Blade Tidwell had been great the last six weeks and turned in his first poor start since April 26 against Texas A&M today. The freshman didn’t give up a ton of damage, allowing just two hits, but Tidwell had to labor for every out and surrendered lead off walks in both the second and third inning.
“I think Blade was throwing the ball all right,” Tennessee head coach Tony Vitello said. “They were on him for whatever reason. I think he was getting frustrated about certain things. And then a third thing was there was just a handful of pitches where he didn't have the conviction that I've seen out of him in the past few weeks.”
The costly moment came in the second inning when Tidwell got a huge one-out strikeout with runners on second and third. Then facing Eric Kennedy, Tidwell threw one too many fastballs over the plate and Kennedy roped the 3-2 pitch into the Tennessee bullpen to give the Longhorns an early 3-2 lead.
“I think in both situations the big thing was we were one pitch away from getting out of two innings that a lot of damage was done,” Vitello said postgame. “And we threw it over the plate, which is what got us here. They were able to put a couple of good swings on balls.”
Unlike Sunday’s opener to Virginia, Tennessee’s offense showed some life, tying the game with two runs in the fourth inning thanks to RBI hits from Connor Pavolony and Liam Spence.

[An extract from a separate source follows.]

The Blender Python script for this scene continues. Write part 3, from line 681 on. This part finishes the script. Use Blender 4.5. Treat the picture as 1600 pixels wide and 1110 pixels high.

While Tennessee stranded the bases loaded with nobody out in the third inning thanks to a hard hit Drew Gilbert 5-2-3 double play. Still, the Vols were much better with runners on base, going 5-for-9 with runners in-scoring position.
After tying the game in the top half of the fourth inning Tennessee turned to senior reliever Sean Hunley in the bottom half.
Hunley— who had walked 11 batters all season entering the game— walked a pair of Longhorns around a strikeout to give Texas two on with one-out. On the second walk, Tennessee volunteer assistant coach Ross Kivett was ejected leading to an outburst from a plethora of the Vols in the dugout— most of all Kivett.
Hunley got a strikeout for out number two and brought the Tennessee fans at T.D. Ameritrade Park to their feet. Hunley got ahead of Silas Ardoin 1-2 before the catcher poked a ball into the right centerfield gap. Jordan Beck was playing in, making his angle much tougher but the sophomore was still able to cut off the ball and hold Ardoin to a single.
Still, Texas sent Mitchell Daly home from first and Ferguson’s relay throw was excellent, beating him to the plate. A lackadaisical tag from Connor Pavolony allowed Daly to get under the tag on first look. After review it was clear Daly was out but the replay booth confirmed the call.
“Well, I thought it was a really clean relay,” Vitello said. “Jordan Beck got over there in a hurry. Got it to our infielders. They make a clean throw. Pav makes a clean tag. So you kind of anticipated the thing being an out. Unfortunately, we've got replay in the dugout, and I think you're better off as a team or coaches not seeing that stuff when they throw it up on the scoreboard or in the corner. But obviously it's one more run. I don't have a scale to weigh how much of a punch in the gut that was to our guys or how much of a detriment that was, other than just what was on the scoreboard. But 5-4 is different than 6-4.”
“It was still pretty early in the game,” Derkay said. “I wouldn't say it was just kind of like, okay, because one thing Coach Vitello has always told us with these reviews, it can go one way or the other. Whatever they tell us, out or safe, that's what we have to roll with. That's what we were going off of at that moment in time. And, yeah, that was it.”
One batters later, Cam Williams singled to give Texas a 7-4 lead it wouldn’t relinquish and that would run Hunley from the game.
Texas would record more runs than hits— something Tennessee frequently did this season— while reaching base on balls six times.
The Longhorns capitalized on some defensive mistakes from Tennessee, scoring a run on a Pavolony error in the second inning and adding an insurance run in the sixth on a wild pitch.
On the other side, Tennessee recorded just three walks, all coming after the fourth inning.
A Tennessee team that you couldn't count out all season just didn’t have any tank left in the gas late as the Vols offense wouldn’t threaten again with Texas reliever Tanner Witt turned in 5.2 scoreless innings, allowing just two baserunners.
A disappointing finish to the season still takes nothing away from a magical ride that Tony Vitello and his squad gave Vol Nation. What comes next is to be determined but this senior class and the juniors who will leave for professional baseball can hang their hats on knowing they left the program better than they found it.
“Hasn't always been smooth sailing throughout these five years,” redshirt senior Pete Derkay said postgame. “And without them, I don't know what I would do, especially that group of seniors. I mean they're some of my best friends, people that will be in my life for many years to come. I just want to say thank you to them and that I love them. But with the younger guys, too, especially getting to experience this, you want more of it. And when we made it to the Regional in 2019 and got eliminated from that, we knew we wanted more to get here was great but if I had one more year, I want more. So for them it's just keep staying the course with everything and keep putting in the work that got us here this go-around and to keep doing that, I think Tennessee baseball will be a force to be reckoned with next year. And you could see us back here again.”